Il en est de même en Angleterre. Les masses y parlent de nombreux dialectes si différens du londonien qu’ils sont incompréhensibles sans une étude spéciale. En Allemagne, il y a deux grandes branches linguistiques. Mais, en se bornant au mittelhochdeutsch, — sans considérer le bas-allemand qui est comme un languedocien germanique, — il y a les dialectes saxons, hessois, nassoviens et autres. Les grandes langues nationales comme le français, l’anglais et l’allemand doivent être apprises par les populations. Cet enseignement est, de nos jours, fort répandu, grâce à l’instruction universelle obligatoire ; mais, dans les pays où l’instruction n’a pas encore atteint cette phase, la langue littéraire nationale est ignorée par un grand nombre de citoyens. Il y a une vingtaine d’années, à Orvieto, à cent kilomètres de Rome, il m’est arrivé de demander à un jeune garçon s’il parlait l’italien et d’obtenir une réponse négative.

Tout ce que je viens de dire est de la plus haute importance pour la démonstration de ma thèse, parce que l’évolution par laquelle le français deviendra la langue du groupe européen est exactement semblable à l’évolution par laquelle le toscan est devenu la langue auxiliaire de l’Italie.

L’étude des facteurs grâce auxquels le toscan s’est imposé à l’Italie est encore féconde à d’autres points de vue dignes de remarque. On voit nettement que le toscan a eu cette fortune surtout par suite de faits de l’ordre intellectuel et psychique. Les phénomènes de l’ordre démographique, économique et politique ont joué un rôle complètement subordonné dans cette évolution.

A aucun moment, la Toscane n’a colonisé le reste de l’Italie.
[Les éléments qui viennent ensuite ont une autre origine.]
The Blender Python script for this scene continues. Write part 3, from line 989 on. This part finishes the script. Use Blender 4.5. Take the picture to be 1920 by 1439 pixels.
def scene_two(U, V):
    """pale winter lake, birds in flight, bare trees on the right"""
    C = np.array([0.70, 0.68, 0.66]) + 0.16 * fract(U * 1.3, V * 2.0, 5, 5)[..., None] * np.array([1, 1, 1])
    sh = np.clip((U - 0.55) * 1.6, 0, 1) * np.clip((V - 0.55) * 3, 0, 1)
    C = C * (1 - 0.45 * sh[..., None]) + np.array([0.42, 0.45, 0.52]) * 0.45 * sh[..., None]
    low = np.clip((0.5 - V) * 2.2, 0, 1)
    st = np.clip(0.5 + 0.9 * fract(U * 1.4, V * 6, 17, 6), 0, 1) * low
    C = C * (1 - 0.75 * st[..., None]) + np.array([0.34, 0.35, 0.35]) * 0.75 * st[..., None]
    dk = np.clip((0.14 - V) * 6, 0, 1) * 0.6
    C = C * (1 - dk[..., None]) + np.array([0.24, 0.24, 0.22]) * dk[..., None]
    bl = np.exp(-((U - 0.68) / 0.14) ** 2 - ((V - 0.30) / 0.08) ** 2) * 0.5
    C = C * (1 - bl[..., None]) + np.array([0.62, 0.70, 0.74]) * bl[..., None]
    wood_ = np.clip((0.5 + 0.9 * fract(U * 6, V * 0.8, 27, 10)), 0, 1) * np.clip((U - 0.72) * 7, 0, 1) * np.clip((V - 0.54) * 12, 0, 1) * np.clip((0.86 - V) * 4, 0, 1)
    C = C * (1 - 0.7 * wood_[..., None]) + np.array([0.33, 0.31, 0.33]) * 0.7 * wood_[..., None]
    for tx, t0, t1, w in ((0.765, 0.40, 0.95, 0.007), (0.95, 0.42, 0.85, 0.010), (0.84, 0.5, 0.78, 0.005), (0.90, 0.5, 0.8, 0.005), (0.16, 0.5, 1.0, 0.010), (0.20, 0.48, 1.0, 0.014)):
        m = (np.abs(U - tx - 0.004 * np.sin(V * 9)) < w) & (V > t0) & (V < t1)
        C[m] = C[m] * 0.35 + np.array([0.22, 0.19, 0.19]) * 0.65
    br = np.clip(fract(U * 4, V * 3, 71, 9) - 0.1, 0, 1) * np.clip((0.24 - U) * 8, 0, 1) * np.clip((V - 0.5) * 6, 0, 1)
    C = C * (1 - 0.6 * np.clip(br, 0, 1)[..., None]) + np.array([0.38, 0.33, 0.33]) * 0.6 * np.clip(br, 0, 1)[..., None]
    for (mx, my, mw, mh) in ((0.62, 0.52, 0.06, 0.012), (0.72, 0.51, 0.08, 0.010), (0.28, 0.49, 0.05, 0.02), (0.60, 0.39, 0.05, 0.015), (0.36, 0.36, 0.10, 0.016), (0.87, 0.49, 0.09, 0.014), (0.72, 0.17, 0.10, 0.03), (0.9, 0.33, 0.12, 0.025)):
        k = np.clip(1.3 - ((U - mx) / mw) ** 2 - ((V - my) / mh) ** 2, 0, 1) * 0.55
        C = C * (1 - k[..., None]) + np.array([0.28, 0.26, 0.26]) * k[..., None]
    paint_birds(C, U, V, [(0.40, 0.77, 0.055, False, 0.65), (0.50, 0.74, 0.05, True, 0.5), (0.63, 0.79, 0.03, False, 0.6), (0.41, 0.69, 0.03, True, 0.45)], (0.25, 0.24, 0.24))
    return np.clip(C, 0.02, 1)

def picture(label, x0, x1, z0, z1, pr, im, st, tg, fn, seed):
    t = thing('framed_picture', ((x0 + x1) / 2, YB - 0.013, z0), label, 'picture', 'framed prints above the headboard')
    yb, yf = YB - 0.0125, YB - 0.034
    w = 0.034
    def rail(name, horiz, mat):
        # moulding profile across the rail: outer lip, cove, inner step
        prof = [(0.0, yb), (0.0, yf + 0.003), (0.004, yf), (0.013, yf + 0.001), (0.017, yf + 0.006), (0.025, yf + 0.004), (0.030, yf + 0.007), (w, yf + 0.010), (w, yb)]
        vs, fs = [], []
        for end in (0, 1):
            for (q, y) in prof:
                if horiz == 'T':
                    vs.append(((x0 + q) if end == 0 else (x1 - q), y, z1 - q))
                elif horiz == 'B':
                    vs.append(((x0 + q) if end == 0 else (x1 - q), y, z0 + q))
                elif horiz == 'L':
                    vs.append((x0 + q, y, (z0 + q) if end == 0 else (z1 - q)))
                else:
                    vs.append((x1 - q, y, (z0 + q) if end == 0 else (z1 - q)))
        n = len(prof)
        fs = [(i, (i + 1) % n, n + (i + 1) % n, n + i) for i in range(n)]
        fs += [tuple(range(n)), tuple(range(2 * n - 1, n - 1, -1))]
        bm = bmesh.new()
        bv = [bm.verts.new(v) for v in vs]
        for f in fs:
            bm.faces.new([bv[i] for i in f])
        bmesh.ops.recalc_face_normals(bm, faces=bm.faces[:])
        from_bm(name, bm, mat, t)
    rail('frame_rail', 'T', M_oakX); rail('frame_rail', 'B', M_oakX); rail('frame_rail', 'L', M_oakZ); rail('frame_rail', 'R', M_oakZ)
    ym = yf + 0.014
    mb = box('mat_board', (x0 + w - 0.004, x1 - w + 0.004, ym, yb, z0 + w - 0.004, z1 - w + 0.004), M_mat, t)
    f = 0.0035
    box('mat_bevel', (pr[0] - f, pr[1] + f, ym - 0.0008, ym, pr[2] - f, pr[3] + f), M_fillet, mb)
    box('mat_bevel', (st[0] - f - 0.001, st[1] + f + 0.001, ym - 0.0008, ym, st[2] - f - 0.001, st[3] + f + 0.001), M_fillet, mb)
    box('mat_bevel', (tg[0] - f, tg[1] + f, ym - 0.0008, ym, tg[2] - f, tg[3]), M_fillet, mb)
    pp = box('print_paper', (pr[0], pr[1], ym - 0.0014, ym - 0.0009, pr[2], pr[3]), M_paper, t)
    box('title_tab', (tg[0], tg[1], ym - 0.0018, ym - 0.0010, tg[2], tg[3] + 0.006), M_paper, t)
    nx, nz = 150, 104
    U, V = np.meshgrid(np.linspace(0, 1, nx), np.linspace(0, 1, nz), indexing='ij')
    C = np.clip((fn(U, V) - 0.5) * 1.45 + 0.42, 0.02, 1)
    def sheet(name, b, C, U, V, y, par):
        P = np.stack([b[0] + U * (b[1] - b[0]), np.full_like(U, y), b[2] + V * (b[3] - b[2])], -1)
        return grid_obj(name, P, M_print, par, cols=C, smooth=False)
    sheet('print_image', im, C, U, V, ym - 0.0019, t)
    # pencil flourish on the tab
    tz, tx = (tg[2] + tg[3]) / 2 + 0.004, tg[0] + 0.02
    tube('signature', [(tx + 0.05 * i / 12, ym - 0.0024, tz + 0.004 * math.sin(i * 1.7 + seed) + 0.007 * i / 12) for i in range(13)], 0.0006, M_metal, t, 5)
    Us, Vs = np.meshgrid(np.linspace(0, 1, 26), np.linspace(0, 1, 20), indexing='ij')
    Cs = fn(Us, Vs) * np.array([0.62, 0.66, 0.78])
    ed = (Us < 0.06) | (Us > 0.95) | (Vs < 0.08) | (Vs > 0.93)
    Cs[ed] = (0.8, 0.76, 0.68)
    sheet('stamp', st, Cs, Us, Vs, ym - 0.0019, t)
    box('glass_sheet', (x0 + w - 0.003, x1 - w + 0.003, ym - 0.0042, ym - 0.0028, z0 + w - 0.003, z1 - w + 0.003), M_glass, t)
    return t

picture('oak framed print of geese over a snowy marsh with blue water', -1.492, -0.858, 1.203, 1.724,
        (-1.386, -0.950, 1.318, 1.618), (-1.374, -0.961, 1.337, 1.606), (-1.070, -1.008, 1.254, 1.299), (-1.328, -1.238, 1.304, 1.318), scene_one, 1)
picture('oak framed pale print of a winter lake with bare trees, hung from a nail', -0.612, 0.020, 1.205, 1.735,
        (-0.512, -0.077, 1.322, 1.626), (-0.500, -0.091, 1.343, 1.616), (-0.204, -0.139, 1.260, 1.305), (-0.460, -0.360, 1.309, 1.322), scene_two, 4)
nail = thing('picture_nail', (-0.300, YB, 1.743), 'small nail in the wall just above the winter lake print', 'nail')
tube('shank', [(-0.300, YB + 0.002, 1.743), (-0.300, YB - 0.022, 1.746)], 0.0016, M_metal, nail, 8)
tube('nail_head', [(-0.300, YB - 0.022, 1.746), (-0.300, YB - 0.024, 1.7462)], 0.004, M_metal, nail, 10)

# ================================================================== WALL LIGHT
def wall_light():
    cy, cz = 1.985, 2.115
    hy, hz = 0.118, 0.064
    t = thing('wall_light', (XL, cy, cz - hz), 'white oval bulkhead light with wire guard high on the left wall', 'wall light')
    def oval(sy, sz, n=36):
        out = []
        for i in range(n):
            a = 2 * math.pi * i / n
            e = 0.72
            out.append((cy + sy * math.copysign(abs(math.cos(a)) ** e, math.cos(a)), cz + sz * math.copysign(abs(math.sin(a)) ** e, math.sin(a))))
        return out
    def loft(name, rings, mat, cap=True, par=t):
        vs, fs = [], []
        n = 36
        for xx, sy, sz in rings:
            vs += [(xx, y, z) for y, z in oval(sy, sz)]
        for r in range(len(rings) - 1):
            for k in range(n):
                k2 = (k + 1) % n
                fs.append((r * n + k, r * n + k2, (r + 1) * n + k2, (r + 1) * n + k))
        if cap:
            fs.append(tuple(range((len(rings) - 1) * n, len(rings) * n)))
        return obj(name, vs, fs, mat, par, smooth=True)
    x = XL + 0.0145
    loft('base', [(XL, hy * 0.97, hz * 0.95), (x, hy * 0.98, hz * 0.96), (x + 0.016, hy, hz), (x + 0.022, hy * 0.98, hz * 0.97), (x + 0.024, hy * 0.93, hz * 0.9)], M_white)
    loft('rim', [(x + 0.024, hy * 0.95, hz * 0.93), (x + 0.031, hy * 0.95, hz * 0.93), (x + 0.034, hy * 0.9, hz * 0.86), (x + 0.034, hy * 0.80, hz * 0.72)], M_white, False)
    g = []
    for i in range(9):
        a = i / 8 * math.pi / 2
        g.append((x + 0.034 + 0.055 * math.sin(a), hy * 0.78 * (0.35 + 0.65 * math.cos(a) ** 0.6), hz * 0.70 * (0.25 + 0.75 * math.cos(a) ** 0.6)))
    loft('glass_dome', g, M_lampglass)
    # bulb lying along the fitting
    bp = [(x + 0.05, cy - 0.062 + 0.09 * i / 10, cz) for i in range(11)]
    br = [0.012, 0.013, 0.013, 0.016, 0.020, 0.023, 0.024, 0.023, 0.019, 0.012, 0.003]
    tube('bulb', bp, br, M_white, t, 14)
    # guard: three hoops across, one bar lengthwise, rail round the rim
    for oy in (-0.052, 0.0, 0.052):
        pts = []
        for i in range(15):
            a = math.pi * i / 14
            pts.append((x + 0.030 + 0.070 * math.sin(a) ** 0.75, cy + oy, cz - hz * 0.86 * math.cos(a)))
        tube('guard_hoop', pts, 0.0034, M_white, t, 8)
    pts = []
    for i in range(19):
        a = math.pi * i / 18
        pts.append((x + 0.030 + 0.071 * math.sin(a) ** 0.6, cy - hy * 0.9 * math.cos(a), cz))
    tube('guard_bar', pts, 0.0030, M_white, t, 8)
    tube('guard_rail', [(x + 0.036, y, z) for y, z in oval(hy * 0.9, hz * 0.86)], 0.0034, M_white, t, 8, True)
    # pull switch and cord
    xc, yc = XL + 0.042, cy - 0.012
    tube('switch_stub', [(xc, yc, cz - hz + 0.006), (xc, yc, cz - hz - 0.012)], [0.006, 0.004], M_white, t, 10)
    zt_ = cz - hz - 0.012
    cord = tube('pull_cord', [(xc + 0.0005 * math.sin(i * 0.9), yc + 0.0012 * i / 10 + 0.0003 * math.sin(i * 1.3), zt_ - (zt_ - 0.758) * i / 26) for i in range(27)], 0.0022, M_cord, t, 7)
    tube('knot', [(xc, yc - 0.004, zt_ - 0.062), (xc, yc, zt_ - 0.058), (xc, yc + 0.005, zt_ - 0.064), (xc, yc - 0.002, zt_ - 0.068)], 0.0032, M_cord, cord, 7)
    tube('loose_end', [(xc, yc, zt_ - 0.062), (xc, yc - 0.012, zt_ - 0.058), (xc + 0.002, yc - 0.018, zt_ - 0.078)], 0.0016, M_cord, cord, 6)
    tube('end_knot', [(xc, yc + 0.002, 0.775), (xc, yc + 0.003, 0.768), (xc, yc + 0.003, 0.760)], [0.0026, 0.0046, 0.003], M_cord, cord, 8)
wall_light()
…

A aucun moment, des essaims d’agriculteurs de la vallée de l’Arno ne sont allés s’établir en masses compactes en Lombardie ou en Apulie pour y occuper le sol et y pousser la charrue. Il n’y a eu en Italie, pendant le moyen âge, aucun fait analogue au peuplement de l’Amérique du Nord par les émigrans partis de la Grande-Bretagne.